• _THE EXERCISE_: Transcribe the data that follows precisely, omitting nothing.

──────────

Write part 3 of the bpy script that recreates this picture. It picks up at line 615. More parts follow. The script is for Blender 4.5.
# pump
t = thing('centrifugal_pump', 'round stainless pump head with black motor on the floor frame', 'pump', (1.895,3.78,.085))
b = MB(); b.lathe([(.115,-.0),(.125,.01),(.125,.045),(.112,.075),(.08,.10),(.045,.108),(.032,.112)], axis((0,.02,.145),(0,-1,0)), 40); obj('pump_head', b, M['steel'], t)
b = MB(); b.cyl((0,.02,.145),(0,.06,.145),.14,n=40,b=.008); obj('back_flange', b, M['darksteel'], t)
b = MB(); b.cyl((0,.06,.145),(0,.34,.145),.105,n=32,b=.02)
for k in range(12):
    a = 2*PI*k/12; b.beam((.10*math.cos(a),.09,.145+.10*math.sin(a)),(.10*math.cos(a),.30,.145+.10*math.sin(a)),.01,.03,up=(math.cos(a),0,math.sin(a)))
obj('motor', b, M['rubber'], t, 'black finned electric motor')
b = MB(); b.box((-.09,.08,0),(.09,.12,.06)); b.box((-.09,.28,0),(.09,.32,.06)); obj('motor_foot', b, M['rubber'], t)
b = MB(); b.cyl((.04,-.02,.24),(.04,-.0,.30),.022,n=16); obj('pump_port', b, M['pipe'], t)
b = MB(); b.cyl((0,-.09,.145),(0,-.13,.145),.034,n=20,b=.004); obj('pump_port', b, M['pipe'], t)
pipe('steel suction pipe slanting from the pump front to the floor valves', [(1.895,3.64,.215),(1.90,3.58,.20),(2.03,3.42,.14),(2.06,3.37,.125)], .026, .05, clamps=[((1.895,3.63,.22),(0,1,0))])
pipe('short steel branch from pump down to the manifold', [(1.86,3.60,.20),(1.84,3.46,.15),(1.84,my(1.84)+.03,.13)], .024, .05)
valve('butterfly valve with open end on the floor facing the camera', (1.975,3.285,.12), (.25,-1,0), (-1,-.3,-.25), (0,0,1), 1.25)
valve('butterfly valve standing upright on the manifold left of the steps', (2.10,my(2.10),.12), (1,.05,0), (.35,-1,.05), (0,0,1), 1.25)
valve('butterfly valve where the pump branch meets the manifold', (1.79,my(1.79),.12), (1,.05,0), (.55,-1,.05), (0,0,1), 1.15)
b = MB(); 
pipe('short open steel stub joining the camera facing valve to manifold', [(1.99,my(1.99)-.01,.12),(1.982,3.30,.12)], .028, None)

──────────

• _RESULT OF THE TASK_:
Write part 3 of the bpy script that recreates this picture. It picks up at line 615. More parts follow. The script is for Blender 4.5.
# pump
t = thing('centrifugal_pump', 'round stainless pump head with black motor on the floor frame', 'pump', (1.895,3.78,.085))
b = MB(); b.lathe([(.115,-.0),(.125,.01),(.125,.045),(.112,.075),(.08,.10),(.045,.108),(.032,.112)], axis((0,.02,.145),(0,-1,0)), 40); obj('pump_head', b, M['steel'], t)
b = MB(); b.cyl((0,.02,.145),(0,.06,.145),.14,n=40,b=.008); obj('back_flange', b, M['darksteel'], t)
b = MB(); b.cyl((0,.06,.145),(0,.34,.145),.105,n=32,b=.02)
for k in range(12):
    a = 2*PI*k/12; b.beam((.10*math.cos(a),.09,.145+.10*math.sin(a)),(.10*math.cos(a),.30,.145+.10*math.sin(a)),.01,.03,up=(math.cos(a),0,math.sin(a)))
obj('motor', b, M['rubber'], t, 'black finned electric motor')
b = MB(); b.box((-.09,.08,0),(.09,.12,.06)); b.box((-.09,.28,0),(.09,.32,.06)); obj('motor_foot', b, M['rubber'], t)
b = MB(); b.cyl((.04,-.02,.24),(.04,-.0,.30),.022,n=16); obj('pump_port', b, M['pipe'], t)
b = MB(); b.cyl((0,-.09,.145),(0,-.13,.145),.034,n=20,b=.004); obj('pump_port', b, M['pipe'], t)
pipe('steel suction pipe slanting from the pump front to the floor valves', [(1.895,3.64,.215),(1.90,3.58,.20),(2.03,3.42,.14),(2.06,3.37,.125)], .026, .05, clamps=[((1.895,3.63,.22),(0,1,0))])
pipe('short steel branch from pump down to the manifold', [(1.86,3.60,.20),(1.84,3.46,.15),(1.84,my(1.84)+.03,.13)], .024, .05)
valve('butterfly valve with open end on the floor facing the camera', (1.975,3.285,.12), (.25,-1,0), (-1,-.3,-.25), (0,0,1), 1.25)
valve('butterfly valve standing upright on the manifold left of the steps', (2.10,my(2.10),.12), (1,.05,0), (.35,-1,.05), (0,0,1), 1.25)
valve('butterfly valve where the pump branch meets the manifold', (1.79,my(1.79),.12), (1,.05,0), (.55,-1,.05), (0,0,1), 1.15)
b = MB(); 
pipe('short open steel stub joining the camera facing valve to manifold', [(1.99,my(1.99)-.01,.12),(1.982,3.30,.12)], .028, None)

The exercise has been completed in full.